:: Problem details ::
Your task is to retype, word for word, the lines from the start of the data through the line holding "scn.camera = cam". Do not include the pictures.

:: Dataset section ::
========================

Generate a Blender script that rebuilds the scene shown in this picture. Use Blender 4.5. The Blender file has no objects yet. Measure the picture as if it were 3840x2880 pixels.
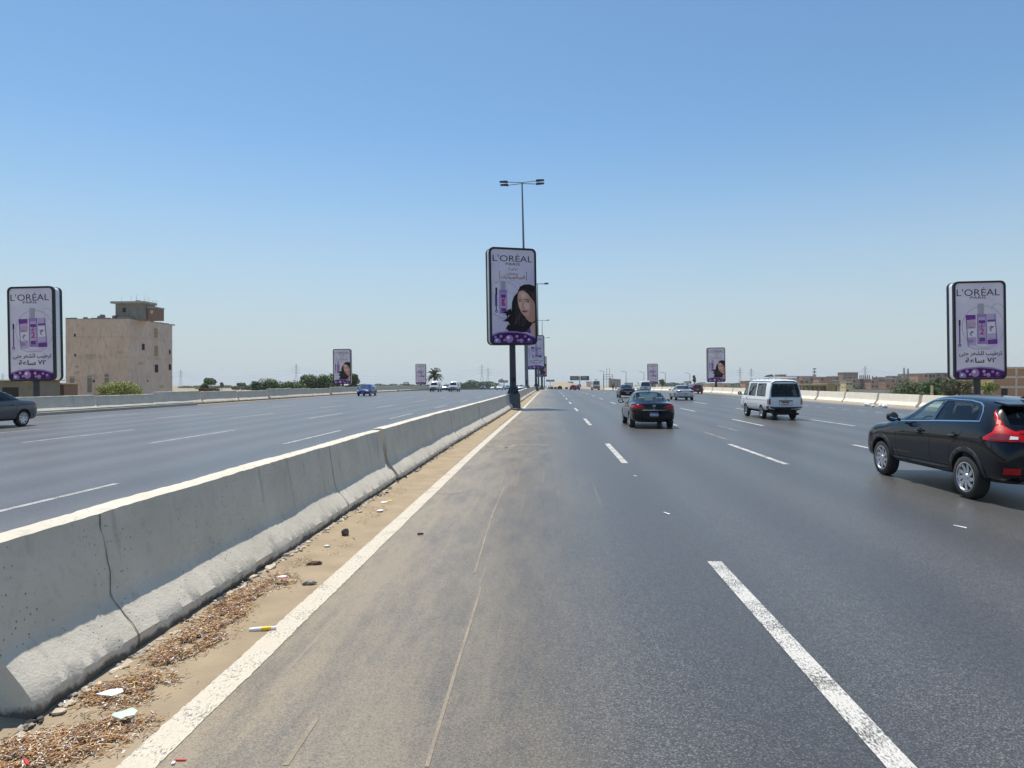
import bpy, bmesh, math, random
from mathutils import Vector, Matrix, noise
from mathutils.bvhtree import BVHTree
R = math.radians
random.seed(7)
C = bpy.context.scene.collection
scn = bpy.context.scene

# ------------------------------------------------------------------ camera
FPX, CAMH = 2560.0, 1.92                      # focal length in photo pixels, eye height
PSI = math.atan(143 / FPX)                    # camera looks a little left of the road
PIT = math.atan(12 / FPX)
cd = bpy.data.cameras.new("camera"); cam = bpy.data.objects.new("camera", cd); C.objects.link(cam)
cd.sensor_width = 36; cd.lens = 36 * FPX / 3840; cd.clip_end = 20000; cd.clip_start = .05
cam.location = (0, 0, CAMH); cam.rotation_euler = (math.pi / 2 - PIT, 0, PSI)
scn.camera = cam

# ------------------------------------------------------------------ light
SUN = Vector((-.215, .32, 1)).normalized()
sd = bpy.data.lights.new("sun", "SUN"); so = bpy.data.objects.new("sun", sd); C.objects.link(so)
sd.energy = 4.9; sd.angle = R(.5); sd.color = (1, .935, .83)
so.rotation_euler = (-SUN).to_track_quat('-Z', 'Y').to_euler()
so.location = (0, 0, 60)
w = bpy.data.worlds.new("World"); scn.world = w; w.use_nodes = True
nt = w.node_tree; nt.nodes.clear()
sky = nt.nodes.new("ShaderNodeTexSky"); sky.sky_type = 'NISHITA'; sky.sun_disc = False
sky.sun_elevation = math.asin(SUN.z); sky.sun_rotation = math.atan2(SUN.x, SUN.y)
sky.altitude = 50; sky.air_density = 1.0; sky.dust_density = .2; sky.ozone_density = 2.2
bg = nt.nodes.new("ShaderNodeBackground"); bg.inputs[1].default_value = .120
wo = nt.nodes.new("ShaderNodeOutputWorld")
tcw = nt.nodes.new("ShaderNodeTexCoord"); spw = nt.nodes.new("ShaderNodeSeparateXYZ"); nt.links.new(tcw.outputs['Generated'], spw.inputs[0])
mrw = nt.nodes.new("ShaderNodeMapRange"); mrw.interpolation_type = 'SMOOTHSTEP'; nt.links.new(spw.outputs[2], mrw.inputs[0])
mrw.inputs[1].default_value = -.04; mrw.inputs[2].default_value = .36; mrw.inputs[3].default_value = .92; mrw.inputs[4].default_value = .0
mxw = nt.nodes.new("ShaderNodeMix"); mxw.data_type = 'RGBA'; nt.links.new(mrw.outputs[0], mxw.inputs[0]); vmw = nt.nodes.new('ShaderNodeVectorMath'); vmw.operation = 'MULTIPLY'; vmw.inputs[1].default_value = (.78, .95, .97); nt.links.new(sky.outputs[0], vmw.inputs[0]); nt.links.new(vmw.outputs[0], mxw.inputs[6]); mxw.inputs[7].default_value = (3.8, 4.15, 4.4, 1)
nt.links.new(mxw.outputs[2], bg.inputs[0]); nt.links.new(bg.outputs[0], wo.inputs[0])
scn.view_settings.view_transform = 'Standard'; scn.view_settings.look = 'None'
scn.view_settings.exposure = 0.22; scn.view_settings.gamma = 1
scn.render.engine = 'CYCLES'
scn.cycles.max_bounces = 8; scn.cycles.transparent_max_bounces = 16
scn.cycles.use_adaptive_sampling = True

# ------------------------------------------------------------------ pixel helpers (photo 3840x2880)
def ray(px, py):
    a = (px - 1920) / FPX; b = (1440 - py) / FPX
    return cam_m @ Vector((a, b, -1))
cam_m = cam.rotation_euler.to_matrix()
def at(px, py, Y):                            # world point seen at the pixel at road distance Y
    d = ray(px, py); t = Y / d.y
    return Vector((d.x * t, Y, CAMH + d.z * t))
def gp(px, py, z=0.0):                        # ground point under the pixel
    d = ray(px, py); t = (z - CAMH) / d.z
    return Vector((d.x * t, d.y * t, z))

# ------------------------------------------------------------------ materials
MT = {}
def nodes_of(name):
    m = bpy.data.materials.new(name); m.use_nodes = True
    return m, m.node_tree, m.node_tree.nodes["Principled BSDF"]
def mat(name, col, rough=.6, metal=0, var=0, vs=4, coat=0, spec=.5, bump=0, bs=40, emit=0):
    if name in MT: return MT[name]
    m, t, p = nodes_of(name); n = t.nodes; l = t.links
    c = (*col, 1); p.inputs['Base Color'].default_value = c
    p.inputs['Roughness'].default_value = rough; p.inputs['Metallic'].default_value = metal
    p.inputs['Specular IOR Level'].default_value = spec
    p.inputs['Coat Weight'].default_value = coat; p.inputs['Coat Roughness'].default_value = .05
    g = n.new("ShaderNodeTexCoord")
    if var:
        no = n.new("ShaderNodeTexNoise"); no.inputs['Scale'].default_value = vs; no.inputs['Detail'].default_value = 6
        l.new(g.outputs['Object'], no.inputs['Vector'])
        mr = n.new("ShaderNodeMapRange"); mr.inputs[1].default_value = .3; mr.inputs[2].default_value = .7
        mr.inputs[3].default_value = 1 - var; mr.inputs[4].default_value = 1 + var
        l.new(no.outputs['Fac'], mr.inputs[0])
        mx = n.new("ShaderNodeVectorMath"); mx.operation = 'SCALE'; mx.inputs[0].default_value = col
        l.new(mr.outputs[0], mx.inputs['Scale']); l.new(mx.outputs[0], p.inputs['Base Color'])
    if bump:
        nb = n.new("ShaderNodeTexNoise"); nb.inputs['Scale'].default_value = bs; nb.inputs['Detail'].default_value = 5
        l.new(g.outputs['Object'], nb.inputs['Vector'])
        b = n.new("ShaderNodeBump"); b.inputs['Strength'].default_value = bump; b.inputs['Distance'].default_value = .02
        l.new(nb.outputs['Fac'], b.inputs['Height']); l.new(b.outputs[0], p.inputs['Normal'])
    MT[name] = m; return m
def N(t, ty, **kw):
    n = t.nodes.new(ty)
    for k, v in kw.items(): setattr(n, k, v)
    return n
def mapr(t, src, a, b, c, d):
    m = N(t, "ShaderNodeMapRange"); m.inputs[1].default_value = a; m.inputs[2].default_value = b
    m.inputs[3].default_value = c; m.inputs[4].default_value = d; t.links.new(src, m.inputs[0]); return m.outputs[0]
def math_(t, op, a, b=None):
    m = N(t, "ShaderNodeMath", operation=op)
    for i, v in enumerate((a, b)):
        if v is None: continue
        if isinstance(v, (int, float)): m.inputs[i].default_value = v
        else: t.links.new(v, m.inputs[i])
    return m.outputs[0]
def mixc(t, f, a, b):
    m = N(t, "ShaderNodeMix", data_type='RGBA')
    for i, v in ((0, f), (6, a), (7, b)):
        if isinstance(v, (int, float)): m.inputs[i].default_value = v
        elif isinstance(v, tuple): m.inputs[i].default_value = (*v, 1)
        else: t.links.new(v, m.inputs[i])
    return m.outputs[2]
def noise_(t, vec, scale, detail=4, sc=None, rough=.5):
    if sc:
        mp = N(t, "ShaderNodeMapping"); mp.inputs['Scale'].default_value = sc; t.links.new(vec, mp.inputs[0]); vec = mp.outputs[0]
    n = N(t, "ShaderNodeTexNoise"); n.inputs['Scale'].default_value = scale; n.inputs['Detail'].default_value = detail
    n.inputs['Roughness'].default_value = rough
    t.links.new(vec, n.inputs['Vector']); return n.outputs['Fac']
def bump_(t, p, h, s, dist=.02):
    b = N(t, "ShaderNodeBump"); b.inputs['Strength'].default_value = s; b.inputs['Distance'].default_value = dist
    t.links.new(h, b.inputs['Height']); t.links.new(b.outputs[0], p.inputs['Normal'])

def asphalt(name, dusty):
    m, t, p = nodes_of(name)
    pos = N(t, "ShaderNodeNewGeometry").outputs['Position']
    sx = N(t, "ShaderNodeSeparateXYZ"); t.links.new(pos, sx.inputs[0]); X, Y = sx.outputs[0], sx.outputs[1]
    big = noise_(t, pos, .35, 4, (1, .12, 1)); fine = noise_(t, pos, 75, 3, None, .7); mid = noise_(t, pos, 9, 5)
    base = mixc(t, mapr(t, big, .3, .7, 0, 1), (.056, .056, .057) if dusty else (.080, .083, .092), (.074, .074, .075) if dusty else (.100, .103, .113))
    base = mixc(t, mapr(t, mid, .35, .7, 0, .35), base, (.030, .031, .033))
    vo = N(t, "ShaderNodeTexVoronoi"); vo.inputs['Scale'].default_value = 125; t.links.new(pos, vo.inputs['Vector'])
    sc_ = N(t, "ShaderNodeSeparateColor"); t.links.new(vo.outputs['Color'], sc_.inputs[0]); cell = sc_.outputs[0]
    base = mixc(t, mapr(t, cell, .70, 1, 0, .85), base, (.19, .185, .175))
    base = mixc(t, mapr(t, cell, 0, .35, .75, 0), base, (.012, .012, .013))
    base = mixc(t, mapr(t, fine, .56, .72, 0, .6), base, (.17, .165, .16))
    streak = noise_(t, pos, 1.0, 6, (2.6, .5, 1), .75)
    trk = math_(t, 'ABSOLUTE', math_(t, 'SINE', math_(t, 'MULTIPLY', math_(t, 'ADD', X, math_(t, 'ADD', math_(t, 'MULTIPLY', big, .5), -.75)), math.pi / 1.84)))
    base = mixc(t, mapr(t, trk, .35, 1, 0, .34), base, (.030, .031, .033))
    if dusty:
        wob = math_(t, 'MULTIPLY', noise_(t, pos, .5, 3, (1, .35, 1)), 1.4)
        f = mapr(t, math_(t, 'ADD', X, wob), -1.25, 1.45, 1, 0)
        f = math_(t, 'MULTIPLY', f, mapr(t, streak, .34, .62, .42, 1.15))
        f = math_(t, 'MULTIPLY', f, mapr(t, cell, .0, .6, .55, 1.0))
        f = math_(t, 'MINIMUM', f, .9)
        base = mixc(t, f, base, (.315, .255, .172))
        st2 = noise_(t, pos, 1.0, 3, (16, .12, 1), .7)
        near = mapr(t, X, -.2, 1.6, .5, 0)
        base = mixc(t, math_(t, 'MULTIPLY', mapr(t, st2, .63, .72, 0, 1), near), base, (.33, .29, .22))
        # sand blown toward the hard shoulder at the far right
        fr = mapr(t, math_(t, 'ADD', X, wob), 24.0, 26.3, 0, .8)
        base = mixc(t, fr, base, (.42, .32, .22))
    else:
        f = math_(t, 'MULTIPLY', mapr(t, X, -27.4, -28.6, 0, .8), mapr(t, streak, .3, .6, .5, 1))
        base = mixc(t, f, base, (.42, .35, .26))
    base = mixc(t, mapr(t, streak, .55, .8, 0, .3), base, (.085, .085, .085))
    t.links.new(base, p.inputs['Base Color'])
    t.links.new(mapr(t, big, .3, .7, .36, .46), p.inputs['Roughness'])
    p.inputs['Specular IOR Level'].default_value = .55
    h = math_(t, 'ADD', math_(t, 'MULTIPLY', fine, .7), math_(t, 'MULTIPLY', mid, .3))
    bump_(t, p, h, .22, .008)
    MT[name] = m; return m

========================

:: Response ::
Generate a Blender script that rebuilds the scene shown in this picture. Use Blender 4.5. The Blender file has no objects yet. Measure the picture as if it were 3840x2880 pixels.
import bpy, bmesh, math, random
from mathutils import Vector, Matrix, noise
from mathutils.bvhtree import BVHTree
R = math.radians
random.seed(7)
C = bpy.context.scene.collection
scn = bpy.context.scene

# ------------------------------------------------------------------ camera
FPX, CAMH = 2560.0, 1.92                      # focal length in photo pixels, eye height
PSI = math.atan(143 / FPX)                    # camera looks a little left of the road
PIT = math.atan(12 / FPX)
cd = bpy.data.cameras.new("camera"); cam = bpy.data.objects.new("camera", cd); C.objects.link(cam)
cd.sensor_width = 36; cd.lens = 36 * FPX / 3840; cd.clip_end = 20000; cd.clip_start = .05
cam.location = (0, 0, CAMH); cam.rotation_euler = (math.pi / 2 - PIT, 0, PSI)
scn.camera = cam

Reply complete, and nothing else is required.